Ramsland is speaking out in a new true-crime docuseries on A&E titled "BTK: Confession of a Serial Killer." The two-night special from executive producer Dick Wolf of the "Law & Order" franchise features never-before-heard conversations between Rader and Ramsland as they discuss his past and gruesome crimes.

"Dennis Rader does think of himself as a monster, but he also thinks of himself as a good person who did some bad things," she explained. "He will talk about a monster in his brain. It’s his ‘Factor X,’ which is a way to distance himself from criminal responsibility. He thinks, for the most part, he’s not a monster. He certainly was in those instances when he selected a victim and carried through with his crimes. But overall, he doesn’t think of himself that way."

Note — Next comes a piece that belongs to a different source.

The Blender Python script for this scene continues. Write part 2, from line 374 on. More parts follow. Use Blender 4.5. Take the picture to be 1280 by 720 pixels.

As for remorse? Ramsland said it depends on the day.

"He certainly regrets a lot because he doesn’t want to be in prison," she shared. "He didn’t want to lose his family. There’s a lot of regret there with that. But that’s not the same as remorse. It depends on his mood. It’s a concept he calls ‘cubing,’ where he has various faces of a cube he can turn on and off. So sometimes he’s a good family man. Sometimes he’s a serial killer, a thief or a liar. Sometimes he’s the churchgoer who studies the Bible. So it depends on what day you get him as to whether you’ll hear him talk about remorse."

https://www.foxnews.com/entertainme...der-katherine-ramsland-true-crime-documentary

maximus otter
 
New documentary about Dennis Rader coming out :

Rader, now 73, has revealed what drove him to murder in Wichita over 17 years from 1974 to 1991. The sick murderer called himself BTK for 'bind, torture and kill'.


A new documentary features a previously unheard interview he gave after the arrest that details what drove his psychopathic urges.

https://www.mirror.co.uk/news/us-news/infamous-btk-serial-killer-reveals-13186451
The big reveal was that he had a demon inside him. Well, that explains everything.